Dataset excerpt:
'''

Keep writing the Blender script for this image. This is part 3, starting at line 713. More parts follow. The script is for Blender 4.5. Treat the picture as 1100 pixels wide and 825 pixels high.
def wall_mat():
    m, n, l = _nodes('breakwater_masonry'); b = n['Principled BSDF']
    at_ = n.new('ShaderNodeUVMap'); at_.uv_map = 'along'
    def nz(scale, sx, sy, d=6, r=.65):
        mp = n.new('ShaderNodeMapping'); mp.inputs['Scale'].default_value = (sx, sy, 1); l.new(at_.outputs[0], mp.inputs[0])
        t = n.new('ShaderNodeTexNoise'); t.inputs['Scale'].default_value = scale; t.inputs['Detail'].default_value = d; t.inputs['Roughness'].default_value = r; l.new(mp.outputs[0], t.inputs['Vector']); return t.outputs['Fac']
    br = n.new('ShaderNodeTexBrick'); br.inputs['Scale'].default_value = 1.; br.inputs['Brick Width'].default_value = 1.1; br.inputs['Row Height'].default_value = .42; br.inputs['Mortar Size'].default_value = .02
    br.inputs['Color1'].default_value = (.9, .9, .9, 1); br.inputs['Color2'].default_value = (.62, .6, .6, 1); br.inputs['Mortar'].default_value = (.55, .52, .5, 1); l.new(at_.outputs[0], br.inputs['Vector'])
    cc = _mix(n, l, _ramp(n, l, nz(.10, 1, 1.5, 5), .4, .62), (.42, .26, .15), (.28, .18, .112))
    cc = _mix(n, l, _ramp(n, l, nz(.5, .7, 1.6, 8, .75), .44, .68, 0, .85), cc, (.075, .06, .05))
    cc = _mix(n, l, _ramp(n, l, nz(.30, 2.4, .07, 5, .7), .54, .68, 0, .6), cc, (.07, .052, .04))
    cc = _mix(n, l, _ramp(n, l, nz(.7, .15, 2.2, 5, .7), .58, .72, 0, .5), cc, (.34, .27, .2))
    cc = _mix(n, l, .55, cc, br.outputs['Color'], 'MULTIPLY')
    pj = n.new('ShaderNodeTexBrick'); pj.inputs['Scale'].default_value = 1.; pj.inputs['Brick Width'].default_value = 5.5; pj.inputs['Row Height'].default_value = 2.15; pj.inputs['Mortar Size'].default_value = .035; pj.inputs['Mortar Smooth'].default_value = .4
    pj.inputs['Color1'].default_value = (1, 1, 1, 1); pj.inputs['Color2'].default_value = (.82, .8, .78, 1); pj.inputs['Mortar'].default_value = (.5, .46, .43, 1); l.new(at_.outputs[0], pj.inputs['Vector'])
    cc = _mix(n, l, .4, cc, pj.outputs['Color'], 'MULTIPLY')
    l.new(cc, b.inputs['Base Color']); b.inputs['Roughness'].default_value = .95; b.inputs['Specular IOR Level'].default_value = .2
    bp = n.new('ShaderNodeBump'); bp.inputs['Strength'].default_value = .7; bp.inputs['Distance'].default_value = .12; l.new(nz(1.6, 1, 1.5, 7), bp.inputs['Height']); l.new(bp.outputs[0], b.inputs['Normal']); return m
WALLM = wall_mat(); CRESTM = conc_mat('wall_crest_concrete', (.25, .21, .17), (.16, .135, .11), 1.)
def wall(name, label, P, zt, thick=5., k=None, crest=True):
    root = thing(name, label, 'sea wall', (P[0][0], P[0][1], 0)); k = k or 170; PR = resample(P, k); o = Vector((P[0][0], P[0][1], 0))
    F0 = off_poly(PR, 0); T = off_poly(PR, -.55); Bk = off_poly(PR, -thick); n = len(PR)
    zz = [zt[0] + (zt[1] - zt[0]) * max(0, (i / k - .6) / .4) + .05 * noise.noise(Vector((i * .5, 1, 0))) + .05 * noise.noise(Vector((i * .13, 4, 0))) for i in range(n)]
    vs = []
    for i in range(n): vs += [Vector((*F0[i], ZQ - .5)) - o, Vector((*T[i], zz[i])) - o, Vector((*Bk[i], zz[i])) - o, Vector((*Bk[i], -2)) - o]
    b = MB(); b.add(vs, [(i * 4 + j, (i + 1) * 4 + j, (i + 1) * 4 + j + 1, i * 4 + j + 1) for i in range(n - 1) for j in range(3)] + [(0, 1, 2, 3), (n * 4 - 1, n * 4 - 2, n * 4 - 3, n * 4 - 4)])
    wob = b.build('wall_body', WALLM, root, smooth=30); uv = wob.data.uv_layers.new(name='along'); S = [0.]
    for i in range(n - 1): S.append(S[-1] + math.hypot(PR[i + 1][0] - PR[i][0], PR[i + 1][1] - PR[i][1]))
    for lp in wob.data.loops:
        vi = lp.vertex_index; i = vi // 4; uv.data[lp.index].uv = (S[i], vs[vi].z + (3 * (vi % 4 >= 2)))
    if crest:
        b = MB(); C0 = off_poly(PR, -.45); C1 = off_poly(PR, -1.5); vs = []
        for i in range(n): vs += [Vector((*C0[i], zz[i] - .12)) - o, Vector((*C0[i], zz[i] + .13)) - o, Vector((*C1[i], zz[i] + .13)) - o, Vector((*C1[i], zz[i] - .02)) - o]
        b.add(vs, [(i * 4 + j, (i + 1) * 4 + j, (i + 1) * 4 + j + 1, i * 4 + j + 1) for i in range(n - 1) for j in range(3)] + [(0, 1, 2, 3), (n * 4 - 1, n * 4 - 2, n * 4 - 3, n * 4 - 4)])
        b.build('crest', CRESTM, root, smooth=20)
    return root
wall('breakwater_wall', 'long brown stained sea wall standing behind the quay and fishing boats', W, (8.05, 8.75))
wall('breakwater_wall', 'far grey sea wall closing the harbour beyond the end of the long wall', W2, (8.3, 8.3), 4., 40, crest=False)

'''

Reproduce the full listing word for word.

Keep writing the Blender script for this image. This is part 3, starting at line 713. More parts follow. The script is for Blender 4.5. Treat the picture as 1100 pixels wide and 825 pixels high.
def wall_mat():
    m, n, l = _nodes('breakwater_masonry'); b = n['Principled BSDF']
    at_ = n.new('ShaderNodeUVMap'); at_.uv_map = 'along'
    def nz(scale, sx, sy, d=6, r=.65):
        mp = n.new('ShaderNodeMapping'); mp.inputs['Scale'].default_value = (sx, sy, 1); l.new(at_.outputs[0], mp.inputs[0])
        t = n.new('ShaderNodeTexNoise'); t.inputs['Scale'].default_value = scale; t.inputs['Detail'].default_value = d; t.inputs['Roughness'].default_value = r; l.new(mp.outputs[0], t.inputs['Vector']); return t.outputs['Fac']
    br = n.new('ShaderNodeTexBrick'); br.inputs['Scale'].default_value = 1.; br.inputs['Brick Width'].default_value = 1.1; br.inputs['Row Height'].default_value = .42; br.inputs['Mortar Size'].default_value = .02
    br.inputs['Color1'].default_value = (.9, .9, .9, 1); br.inputs['Color2'].default_value = (.62, .6, .6, 1); br.inputs['Mortar'].default_value = (.55, .52, .5, 1); l.new(at_.outputs[0], br.inputs['Vector'])
    cc = _mix(n, l, _ramp(n, l, nz(.10, 1, 1.5, 5), .4, .62), (.42, .26, .15), (.28, .18, .112))
    cc = _mix(n, l, _ramp(n, l, nz(.5, .7, 1.6, 8, .75), .44, .68, 0, .85), cc, (.075, .06, .05))
    cc = _mix(n, l, _ramp(n, l, nz(.30, 2.4, .07, 5, .7), .54, .68, 0, .6), cc, (.07, .052, .04))
    cc = _mix(n, l, _ramp(n, l, nz(.7, .15, 2.2, 5, .7), .58, .72, 0, .5), cc, (.34, .27, .2))
    cc = _mix(n, l, .55, cc, br.outputs['Color'], 'MULTIPLY')
    pj = n.new('ShaderNodeTexBrick'); pj.inputs['Scale'].default_value = 1.; pj.inputs['Brick Width'].default_value = 5.5; pj.inputs['Row Height'].default_value = 2.15; pj.inputs['Mortar Size'].default_value = .035; pj.inputs['Mortar Smooth'].default_value = .4
    pj.inputs['Color1'].default_value = (1, 1, 1, 1); pj.inputs['Color2'].default_value = (.82, .8, .78, 1); pj.inputs['Mortar'].default_value = (.5, .46, .43, 1); l.new(at_.outputs[0], pj.inputs['Vector'])
    cc = _mix(n, l, .4, cc, pj.outputs['Color'], 'MULTIPLY')
    l.new(cc, b.inputs['Base Color']); b.inputs['Roughness'].default_value = .95; b.inputs['Specular IOR Level'].default_value = .2
    bp = n.new('ShaderNodeBump'); bp.inputs['Strength'].default_value = .7; bp.inputs['Distance'].default_value = .12; l.new(nz(1.6, 1, 1.5, 7), bp.inputs['Height']); l.new(bp.outputs[0], b.inputs['Normal']); return m
WALLM = wall_mat(); CRESTM = conc_mat('wall_crest_concrete', (.25, .21, .17), (.16, .135, .11), 1.)
def wall(name, label, P, zt, thick=5., k=None, crest=True):
    root = thing(name, label, 'sea wall', (P[0][0], P[0][1], 0)); k = k or 170; PR = resample(P, k); o = Vector((P[0][0], P[0][1], 0))
    F0 = off_poly(PR, 0); T = off_poly(PR, -.55); Bk = off_poly(PR, -thick); n = len(PR)
    zz = [zt[0] + (zt[1] - zt[0]) * max(0, (i / k - .6) / .4) + .05 * noise.noise(Vector((i * .5, 1, 0))) + .05 * noise.noise(Vector((i * .13, 4, 0))) for i in range(n)]
    vs = []
    for i in range(n): vs += [Vector((*F0[i], ZQ - .5)) - o, Vector((*T[i], zz[i])) - o, Vector((*Bk[i], zz[i])) - o, Vector((*Bk[i], -2)) - o]
    b = MB(); b.add(vs, [(i * 4 + j, (i + 1) * 4 + j, (i + 1) * 4 + j + 1, i * 4 + j + 1) for i in range(n - 1) for j in range(3)] + [(0, 1, 2, 3), (n * 4 - 1, n * 4 - 2, n * 4 - 3, n * 4 - 4)])
    wob = b.build('wall_body', WALLM, root, smooth=30); uv = wob.data.uv_layers.new(name='along'); S = [0.]
    for i in range(n - 1): S.append(S[-1] + math.hypot(PR[i + 1][0] - PR[i][0], PR[i + 1][1] - PR[i][1]))
    for lp in wob.data.loops:
        vi = lp.vertex_index; i = vi // 4; uv.data[lp.index].uv = (S[i], vs[vi].z + (3 * (vi % 4 >= 2)))
    if crest:
        b = MB(); C0 = off_poly(PR, -.45); C1 = off_poly(PR, -1.5); vs = []
        for i in range(n): vs += [Vector((*C0[i], zz[i] - .12)) - o, Vector((*C0[i], zz[i] + .13)) - o, Vector((*C1[i], zz[i] + .13)) - o, Vector((*C1[i], zz[i] - .02)) - o]
        b.add(vs, [(i * 4 + j, (i + 1) * 4 + j, (i + 1) * 4 + j + 1, i * 4 + j + 1) for i in range(n - 1) for j in range(3)] + [(0, 1, 2, 3), (n * 4 - 1, n * 4 - 2, n * 4 - 3, n * 4 - 4)])
        b.build('crest', CRESTM, root, smooth=20)
    return root
wall('breakwater_wall', 'long brown stained sea wall standing behind the quay and fishing boats', W, (8.05, 8.75))
wall('breakwater_wall', 'far grey sea wall closing the harbour beyond the end of the long wall', W2, (8.3, 8.3), 4., 40, crest=False)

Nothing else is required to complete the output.